→ **SHORT PROBLEM**: Omit every picture and output the rest of the records exactly as they are.

--------------------------------------------------

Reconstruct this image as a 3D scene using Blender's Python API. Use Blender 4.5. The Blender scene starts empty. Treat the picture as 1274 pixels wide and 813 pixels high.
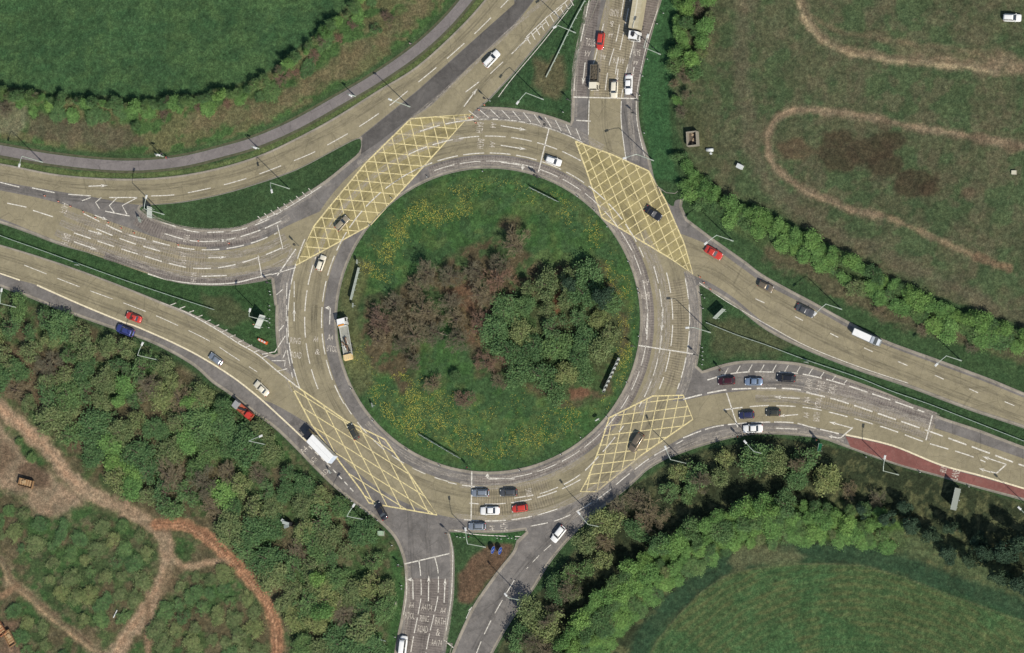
import bpy, bmesh, math, random
import numpy as np
from mathutils import Vector, Matrix, noise, geometry
R = math.radians
random.seed(11)
rng = np.random.default_rng(5)
scene = bpy.context.scene
COL = scene.collection

# ------------------------------------------------------------------ camera
D, TH = 1400.0, R(23.4)
SPAN = 254.8                                     # metres across the picture at the centre
LENS = 36.0 * D / SPAN
dh = Vector((0.963, -0.27, 0)).normalized()      # the aircraft / satellite stands to the east-south-east
axis = Vector((0, 0, 1)).cross(dh).normalized()
ROT = Matrix.Rotation(TH, 3, axis)
CAMPOS = ROT @ Vector((0, 0, D))
cam = bpy.data.cameras.new('camera')
cam.lens = LENS; cam.sensor_width = 36; cam.clip_start = 50; cam.clip_end = 9000
cob = bpy.data.objects.new('camera', cam); COL.objects.link(cob)
cob.matrix_world = Matrix.Translation(CAMPOS) @ ROT.to_4x4()
scene.camera = cob

def P(px, py, z=0.0):
    """pixel of the 1274 x 813 plan -> point of the ground"""
    d = ROT @ Vector(((px - 637.0) / 1274 * 36 / LENS, (406.5 - py) / 1274 * 36 / LENS, -1))
    t = (z - CAMPOS.z) / d.z
    return CAMPOS + d * t
PP = lambda pts, z=0.0: [P(a, b, z) for a, b in pts]
def head(px, py, dx, dy):
    a = P(px + dx, py + dy) - P(px, py)
    return math.atan2(a.y, a.x)

# ------------------------------------------------------------------ light
sv = P(637 - 44, 406.5 - 43) - P(637, 406.5)     # where a 12 m pole throws its shadow
sv.z = -12.0
SUN_EL = math.atan2(12.0, math.hypot(sv.x, sv.y))
SUN_AZ = math.atan2(-sv.x, -sv.y)                # clockwise from +Y
w = bpy.data.worlds.new('World'); scene.world = w; w.use_nodes = True
nt = w.node_tree; nt.nodes.clear()
sky = nt.nodes.new('ShaderNodeTexSky'); sky.sky_type = 'NISHITA'; sky.sun_disc = False
sky.sun_elevation = SUN_EL; sky.sun_rotation = SUN_AZ
bg = nt.nodes.new('ShaderNodeBackground'); bg.inputs[1].default_value = 0.085
wo = nt.nodes.new('ShaderNodeOutputWorld')
nt.links.new(sky.outputs[0], bg.inputs[0]); nt.links.new(bg.outputs[0], wo.inputs[0])
sl = bpy.data.lights.new('sun', 'SUN'); sl.energy = 3.9; sl.angle = R(0.5); sl.color = (1, 0.95, 0.85)
so = bpy.data.objects.new('sun', sl); COL.objects.link(so)
so.rotation_euler = sv.normalized().to_track_quat('-Z', 'Y').to_euler()
vs = scene.view_settings
vs.view_transform = 'Standard'; vs.look = 'None'; vs.gamma = 1; vs.use_curve_mapping = False
vs.exposure = 0.3
scene.render.engine = 'CYCLES'
scene.cycles.max_bounces = 5; scene.cycles.diffuse_bounces = 2; scene.cycles.transparent_max_bounces = 6

# ------------------------------------------------------------------ colour helpers
KALB = 1.15                                      # sunlit radiance / albedo at this exposure
def lin(c):
    c = np.asarray(c, float) / 255.0
    return np.where(c <= 0.04045, c / 12.92, ((c + 0.055) / 1.055) ** 2.4)
def alb(*c): return tuple(lin(c) / KALB)
KG = 0.95
MATS = {}
def mat(name, build):
    if name not in MATS:
        m = bpy.data.materials.new(name); m.use_nodes = True
        build(m, m.node_tree, m.node_tree.nodes['Principled BSDF'])
        MATS[name] = m
    return MATS[name]
def N(nt, t, **kw):
    n = nt.nodes.new(t)
    for k, v in kw.items(): setattr(n, k, v)
    return n
def noise_n(nt, vec, scale, detail=4, rough=0.6, dist=0):
    n = N(nt, 'ShaderNodeTexNoise')
    n.inputs['Scale'].default_value = scale; n.inputs['Detail'].default_value = detail
    n.inputs['Roughness'].default_value = rough; n.inputs['Distortion'].default_value = dist
    nt.links.new(vec, n.inputs['Vector']); return n.outputs['Fac']
def ramp(nt, fac, stops):
    r = N(nt, 'ShaderNodeValToRGB')
    e = r.color_ramp.elements
    while len(e) < len(stops): e.new(0.5)
    for k, (p, c) in enumerate(stops):
        e[k].position = p; e[k].color = (c[0], c[1], c[2], 1) if hasattr(c, '__len__') else (c, c, c, 1)
    nt.links.new(fac, r.inputs[0]); return r.outputs[0]
def mul(nt, a, b, fac=1.0, mode='MULTIPLY'):
    m = N(nt, 'ShaderNodeMix', data_type='RGBA', blend_type=mode)
    if isinstance(fac, float): m.inputs[0].default_value = fac
    else: nt.links.new(fac, m.inputs[0])
    for s, i in ((a, 6), (b, 7)):
        if isinstance(s, tuple): m.inputs[i].default_value = (*s[:3], 1)
        else: nt.links.new(s, m.inputs[i])
    return m.outputs[2]
def pos(nt): return N(nt, 'ShaderNodeNewGeometry').outputs['Position']
def plain(name, c, rough=0.6, metal=0.0, var=0.12, scale=3.0, coat=0.0):
    def b(m, nt, p):
        col = mul(nt, tuple(c), ramp(nt, noise_n(nt, N(nt, 'ShaderNodeTexCoord').outputs['Object'], scale, 5), [(0.3, 1 - var), (0.7, 1.0)]))
        nt.links.new(col, p.inputs['Base Color'])
        p.inputs['Roughness'].default_value = rough; p.inputs['Metallic'].default_value = metal
        p.inputs['Coat Weight'].default_value = coat
    return mat(name, b)

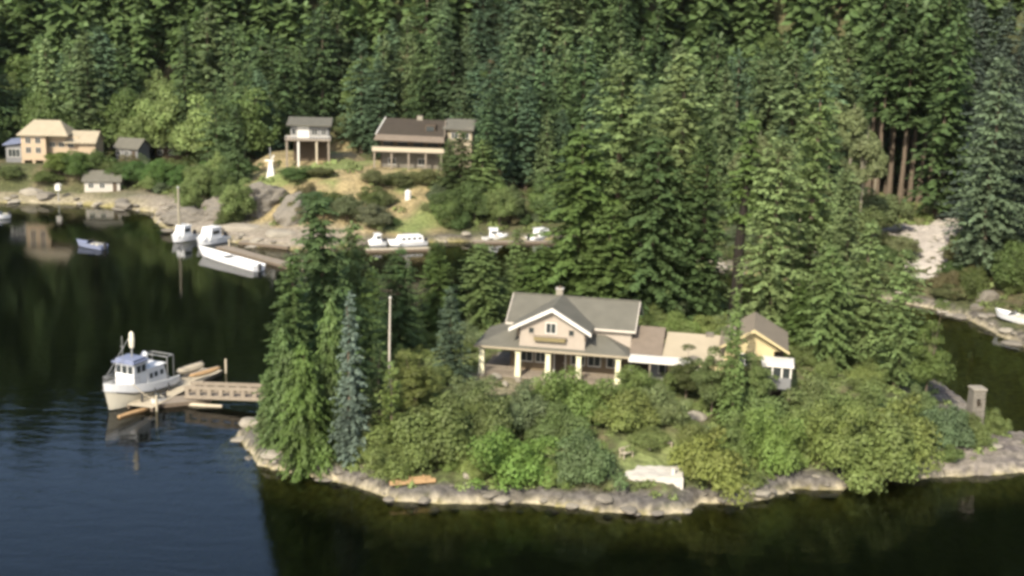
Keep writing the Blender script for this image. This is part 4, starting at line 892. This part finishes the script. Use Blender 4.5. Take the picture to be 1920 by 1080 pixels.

--------------------------------------------------

→ **FULL SOLUTION**:
Reconstruct this image as a 3D scene using Blender's Python API. Use Blender 4.5. The Blender scene starts empty. Treat the picture as 1274 pixels wide and 813 pixels high.
import bpy, bmesh, math, random
import numpy as np
from mathutils import Vector, Matrix, noise, geometry
R = math.radians
random.seed(11)
rng = np.random.default_rng(5)
scene = bpy.context.scene
COL = scene.collection

# ------------------------------------------------------------------ camera
D, TH = 1400.0, R(23.4)
SPAN = 254.8                                     # metres across the picture at the centre
LENS = 36.0 * D / SPAN
dh = Vector((0.963, -0.27, 0)).normalized()      # the aircraft / satellite stands to the east-south-east
axis = Vector((0, 0, 1)).cross(dh).normalized()
ROT = Matrix.Rotation(TH, 3, axis)
CAMPOS = ROT @ Vector((0, 0, D))
cam = bpy.data.cameras.new('camera')
cam.lens = LENS; cam.sensor_width = 36; cam.clip_start = 50; cam.clip_end = 9000
cob = bpy.data.objects.new('camera', cam); COL.objects.link(cob)
cob.matrix_world = Matrix.Translation(CAMPOS) @ ROT.to_4x4()
scene.camera = cob

def P(px, py, z=0.0):
    """pixel of the 1274 x 813 plan -> point of the ground"""
    d = ROT @ Vector(((px - 637.0) / 1274 * 36 / LENS, (406.5 - py) / 1274 * 36 / LENS, -1))
    t = (z - CAMPOS.z) / d.z
    return CAMPOS + d * t
PP = lambda pts, z=0.0: [P(a, b, z) for a, b in pts]
def head(px, py, dx, dy):
    a = P(px + dx, py + dy) - P(px, py)
    return math.atan2(a.y, a.x)

# ------------------------------------------------------------------ light
sv = P(637 - 44, 406.5 - 43) - P(637, 406.5)     # where a 12 m pole throws its shadow
sv.z = -12.0
SUN_EL = math.atan2(12.0, math.hypot(sv.x, sv.y))
SUN_AZ = math.atan2(-sv.x, -sv.y)                # clockwise from +Y
w = bpy.data.worlds.new('World'); scene.world = w; w.use_nodes = True
nt = w.node_tree; nt.nodes.clear()
sky = nt.nodes.new('ShaderNodeTexSky'); sky.sky_type = 'NISHITA'; sky.sun_disc = False
sky.sun_elevation = SUN_EL; sky.sun_rotation = SUN_AZ
bg = nt.nodes.new('ShaderNodeBackground'); bg.inputs[1].default_value = 0.085
wo = nt.nodes.new('ShaderNodeOutputWorld')
nt.links.new(sky.outputs[0], bg.inputs[0]); nt.links.new(bg.outputs[0], wo.inputs[0])
sl = bpy.data.lights.new('sun', 'SUN'); sl.energy = 3.9; sl.angle = R(0.5); sl.color = (1, 0.95, 0.85)
so = bpy.data.objects.new('sun', sl); COL.objects.link(so)
so.rotation_euler = sv.normalized().to_track_quat('-Z', 'Y').to_euler()
vs = scene.view_settings
vs.view_transform = 'Standard'; vs.look = 'None'; vs.gamma = 1; vs.use_curve_mapping = False
vs.exposure = 0.3
scene.render.engine = 'CYCLES'
scene.cycles.max_bounces = 5; scene.cycles.diffuse_bounces = 2; scene.cycles.transparent_max_bounces = 6

# ------------------------------------------------------------------ colour helpers
KALB = 1.15                                      # sunlit radiance / albedo at this exposure
def lin(c):
    c = np.asarray(c, float) / 255.0
    return np.where(c <= 0.04045, c / 12.92, ((c + 0.055) / 1.055) ** 2.4)
def alb(*c): return tuple(lin(c) / KALB)
KG = 0.95
MATS = {}
def mat(name, build):
    if name not in MATS:
        m = bpy.data.materials.new(name); m.use_nodes = True
        build(m, m.node_tree, m.node_tree.nodes['Principled BSDF'])
        MATS[name] = m
    return MATS[name]
def N(nt, t, **kw):
    n = nt.nodes.new(t)
    for k, v in kw.items(): setattr(n, k, v)
    return n
def noise_n(nt, vec, scale, detail=4, rough=0.6, dist=0):
    n = N(nt, 'ShaderNodeTexNoise')
    n.inputs['Scale'].default_value = scale; n.inputs['Detail'].default_value = detail
    n.inputs['Roughness'].default_value = rough; n.inputs['Distortion'].default_value = dist
    nt.links.new(vec, n.inputs['Vector']); return n.outputs['Fac']
def ramp(nt, fac, stops):
    r = N(nt, 'ShaderNodeValToRGB')
    e = r.color_ramp.elements
    while len(e) < len(stops): e.new(0.5)
    for k, (p, c) in enumerate(stops):
        e[k].position = p; e[k].color = (c[0], c[1], c[2], 1) if hasattr(c, '__len__') else (c, c, c, 1)
    nt.links.new(fac, r.inputs[0]); return r.outputs[0]
def mul(nt, a, b, fac=1.0, mode='MULTIPLY'):
    m = N(nt, 'ShaderNodeMix', data_type='RGBA', blend_type=mode)
    if isinstance(fac, float): m.inputs[0].default_value = fac
    else: nt.links.new(fac, m.inputs[0])
    for s, i in ((a, 6), (b, 7)):
        if isinstance(s, tuple): m.inputs[i].default_value = (*s[:3], 1)
        else: nt.links.new(s, m.inputs[i])
    return m.outputs[2]
def pos(nt): return N(nt, 'ShaderNodeNewGeometry').outputs['Position']
def plain(name, c, rough=0.6, metal=0.0, var=0.12, scale=3.0, coat=0.0):
    def b(m, nt, p):
        col = mul(nt, tuple(c), ramp(nt, noise_n(nt, N(nt, 'ShaderNodeTexCoord').outputs['Object'], scale, 5), [(0.3, 1 - var), (0.7, 1.0)]))
        nt.links.new(col, p.inputs['Base Color'])
        p.inputs['Roughness'].default_value = rough; p.inputs['Metallic'].default_value = metal
        p.inputs['Coat Weight'].default_value = coat
    return mat(name, b)

Keep writing the Blender script for this image. This is part 4, starting at line 892. This part finishes the script. Use Blender 4.5. Take the picture to be 1920 by 1080 pixels.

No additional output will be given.